Begin Task input
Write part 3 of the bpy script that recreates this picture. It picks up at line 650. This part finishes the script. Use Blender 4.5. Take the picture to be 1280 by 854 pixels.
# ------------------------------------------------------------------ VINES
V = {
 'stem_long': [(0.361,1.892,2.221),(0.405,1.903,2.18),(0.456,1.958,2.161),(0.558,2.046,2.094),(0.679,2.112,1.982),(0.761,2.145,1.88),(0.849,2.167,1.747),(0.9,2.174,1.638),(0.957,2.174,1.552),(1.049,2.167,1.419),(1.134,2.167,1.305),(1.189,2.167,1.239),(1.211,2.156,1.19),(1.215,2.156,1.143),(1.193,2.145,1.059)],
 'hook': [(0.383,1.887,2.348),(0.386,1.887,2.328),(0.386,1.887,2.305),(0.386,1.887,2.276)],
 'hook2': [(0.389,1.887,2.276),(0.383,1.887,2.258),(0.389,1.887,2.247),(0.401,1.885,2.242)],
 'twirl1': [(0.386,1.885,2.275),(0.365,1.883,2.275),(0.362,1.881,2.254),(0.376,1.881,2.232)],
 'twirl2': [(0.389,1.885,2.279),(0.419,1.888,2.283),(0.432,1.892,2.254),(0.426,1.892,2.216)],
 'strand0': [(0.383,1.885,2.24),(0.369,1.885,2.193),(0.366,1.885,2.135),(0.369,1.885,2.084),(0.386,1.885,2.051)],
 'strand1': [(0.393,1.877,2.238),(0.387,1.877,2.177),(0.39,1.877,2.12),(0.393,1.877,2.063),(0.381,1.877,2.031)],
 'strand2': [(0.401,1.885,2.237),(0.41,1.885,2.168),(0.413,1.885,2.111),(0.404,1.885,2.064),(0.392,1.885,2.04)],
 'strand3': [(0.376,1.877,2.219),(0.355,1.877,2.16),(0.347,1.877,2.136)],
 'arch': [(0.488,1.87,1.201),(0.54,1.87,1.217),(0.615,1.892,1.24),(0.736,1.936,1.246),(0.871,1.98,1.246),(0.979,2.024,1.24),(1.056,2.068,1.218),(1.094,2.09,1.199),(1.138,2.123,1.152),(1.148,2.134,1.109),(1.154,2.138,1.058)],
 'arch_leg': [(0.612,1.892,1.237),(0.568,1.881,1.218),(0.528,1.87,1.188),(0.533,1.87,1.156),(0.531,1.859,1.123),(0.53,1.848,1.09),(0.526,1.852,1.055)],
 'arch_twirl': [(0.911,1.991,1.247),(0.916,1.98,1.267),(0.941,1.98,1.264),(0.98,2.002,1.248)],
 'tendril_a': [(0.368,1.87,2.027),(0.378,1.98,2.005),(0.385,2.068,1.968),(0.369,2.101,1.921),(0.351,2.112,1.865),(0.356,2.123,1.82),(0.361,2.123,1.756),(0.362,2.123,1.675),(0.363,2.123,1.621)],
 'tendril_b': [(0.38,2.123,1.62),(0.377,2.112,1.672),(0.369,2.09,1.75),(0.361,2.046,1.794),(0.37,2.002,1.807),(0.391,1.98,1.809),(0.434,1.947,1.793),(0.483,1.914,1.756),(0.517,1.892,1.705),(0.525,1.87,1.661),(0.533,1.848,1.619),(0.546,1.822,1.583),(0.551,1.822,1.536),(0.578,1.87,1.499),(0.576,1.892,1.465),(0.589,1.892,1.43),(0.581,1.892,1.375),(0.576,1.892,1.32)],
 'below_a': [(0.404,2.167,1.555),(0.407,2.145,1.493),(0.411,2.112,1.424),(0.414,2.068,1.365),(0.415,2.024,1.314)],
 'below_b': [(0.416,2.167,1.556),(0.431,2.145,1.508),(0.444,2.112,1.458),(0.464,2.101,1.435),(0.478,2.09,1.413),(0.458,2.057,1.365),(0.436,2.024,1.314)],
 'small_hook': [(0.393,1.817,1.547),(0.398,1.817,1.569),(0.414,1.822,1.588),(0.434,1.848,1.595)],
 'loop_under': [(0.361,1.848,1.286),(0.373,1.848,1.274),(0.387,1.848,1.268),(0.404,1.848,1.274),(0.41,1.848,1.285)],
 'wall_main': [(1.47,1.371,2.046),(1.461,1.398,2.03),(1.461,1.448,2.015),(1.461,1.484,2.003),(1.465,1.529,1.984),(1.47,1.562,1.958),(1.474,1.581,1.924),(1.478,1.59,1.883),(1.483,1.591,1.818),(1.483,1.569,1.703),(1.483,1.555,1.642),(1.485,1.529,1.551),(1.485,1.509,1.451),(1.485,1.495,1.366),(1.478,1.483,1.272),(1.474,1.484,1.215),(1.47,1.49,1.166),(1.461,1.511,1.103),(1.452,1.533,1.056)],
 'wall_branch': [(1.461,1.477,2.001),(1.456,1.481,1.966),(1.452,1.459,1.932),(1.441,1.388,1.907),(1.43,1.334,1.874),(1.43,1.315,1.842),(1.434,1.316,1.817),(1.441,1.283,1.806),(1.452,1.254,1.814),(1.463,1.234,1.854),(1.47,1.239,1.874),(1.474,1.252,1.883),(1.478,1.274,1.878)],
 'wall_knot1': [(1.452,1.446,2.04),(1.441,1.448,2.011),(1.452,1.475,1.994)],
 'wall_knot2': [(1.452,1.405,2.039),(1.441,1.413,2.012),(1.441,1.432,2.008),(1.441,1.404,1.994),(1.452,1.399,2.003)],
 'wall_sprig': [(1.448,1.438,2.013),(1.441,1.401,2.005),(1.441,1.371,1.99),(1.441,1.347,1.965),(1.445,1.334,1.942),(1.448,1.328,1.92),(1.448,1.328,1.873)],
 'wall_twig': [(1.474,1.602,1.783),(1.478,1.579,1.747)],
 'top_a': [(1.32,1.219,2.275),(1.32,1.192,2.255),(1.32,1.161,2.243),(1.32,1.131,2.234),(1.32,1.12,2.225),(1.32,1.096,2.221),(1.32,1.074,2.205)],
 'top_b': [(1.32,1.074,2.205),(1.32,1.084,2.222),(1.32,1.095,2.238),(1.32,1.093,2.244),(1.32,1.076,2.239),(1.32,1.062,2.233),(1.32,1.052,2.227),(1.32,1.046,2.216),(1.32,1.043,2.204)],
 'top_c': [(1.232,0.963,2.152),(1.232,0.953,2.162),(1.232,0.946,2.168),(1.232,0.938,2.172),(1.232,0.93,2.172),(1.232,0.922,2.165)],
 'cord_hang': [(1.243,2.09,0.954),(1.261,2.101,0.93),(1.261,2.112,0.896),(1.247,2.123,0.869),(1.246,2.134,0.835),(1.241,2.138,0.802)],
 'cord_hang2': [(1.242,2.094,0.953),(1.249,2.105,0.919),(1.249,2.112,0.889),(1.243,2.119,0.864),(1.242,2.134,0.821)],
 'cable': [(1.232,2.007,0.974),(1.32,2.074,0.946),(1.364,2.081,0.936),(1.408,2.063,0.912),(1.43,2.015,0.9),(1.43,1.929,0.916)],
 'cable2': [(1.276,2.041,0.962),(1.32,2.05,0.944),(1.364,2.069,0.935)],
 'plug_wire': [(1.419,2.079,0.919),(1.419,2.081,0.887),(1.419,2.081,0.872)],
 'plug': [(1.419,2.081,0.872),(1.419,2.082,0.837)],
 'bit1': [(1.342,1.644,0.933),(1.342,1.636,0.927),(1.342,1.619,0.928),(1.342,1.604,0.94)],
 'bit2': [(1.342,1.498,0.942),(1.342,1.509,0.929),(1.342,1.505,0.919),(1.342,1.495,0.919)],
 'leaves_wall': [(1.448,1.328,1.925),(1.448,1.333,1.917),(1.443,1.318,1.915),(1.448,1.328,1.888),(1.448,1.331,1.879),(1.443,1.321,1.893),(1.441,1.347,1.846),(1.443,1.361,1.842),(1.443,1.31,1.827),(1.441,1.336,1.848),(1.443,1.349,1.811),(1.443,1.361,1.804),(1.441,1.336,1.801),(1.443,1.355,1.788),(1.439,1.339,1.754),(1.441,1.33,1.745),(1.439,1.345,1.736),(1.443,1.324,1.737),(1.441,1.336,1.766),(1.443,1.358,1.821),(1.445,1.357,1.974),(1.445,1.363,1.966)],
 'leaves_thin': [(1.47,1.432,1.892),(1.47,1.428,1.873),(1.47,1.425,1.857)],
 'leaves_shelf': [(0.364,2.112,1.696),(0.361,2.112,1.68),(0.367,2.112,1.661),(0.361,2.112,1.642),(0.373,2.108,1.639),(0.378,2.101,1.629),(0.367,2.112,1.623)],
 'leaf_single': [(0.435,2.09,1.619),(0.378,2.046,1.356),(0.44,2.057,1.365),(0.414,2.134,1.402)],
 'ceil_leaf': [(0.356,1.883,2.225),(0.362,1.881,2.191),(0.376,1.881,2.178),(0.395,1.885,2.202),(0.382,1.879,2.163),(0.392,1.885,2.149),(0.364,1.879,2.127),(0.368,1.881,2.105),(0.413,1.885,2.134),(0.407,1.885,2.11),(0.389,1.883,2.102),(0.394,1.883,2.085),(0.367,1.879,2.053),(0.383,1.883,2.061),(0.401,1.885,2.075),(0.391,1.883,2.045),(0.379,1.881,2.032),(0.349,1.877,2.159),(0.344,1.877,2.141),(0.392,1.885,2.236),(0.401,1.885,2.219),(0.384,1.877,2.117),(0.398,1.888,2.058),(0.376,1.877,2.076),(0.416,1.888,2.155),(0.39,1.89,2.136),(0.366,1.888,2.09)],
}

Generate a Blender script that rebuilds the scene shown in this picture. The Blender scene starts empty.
End Task input
Collect every line with the string "that" from the records, and copy each.

Write part 3 of the bpy script that recreates this picture. It picks up at line 650. This part finishes the script. Use Blender 4.5. Take the picture to be 1280 by 854 pixels.
Generate a Blender script that rebuilds the scene shown in this picture. The Blender scene starts empty.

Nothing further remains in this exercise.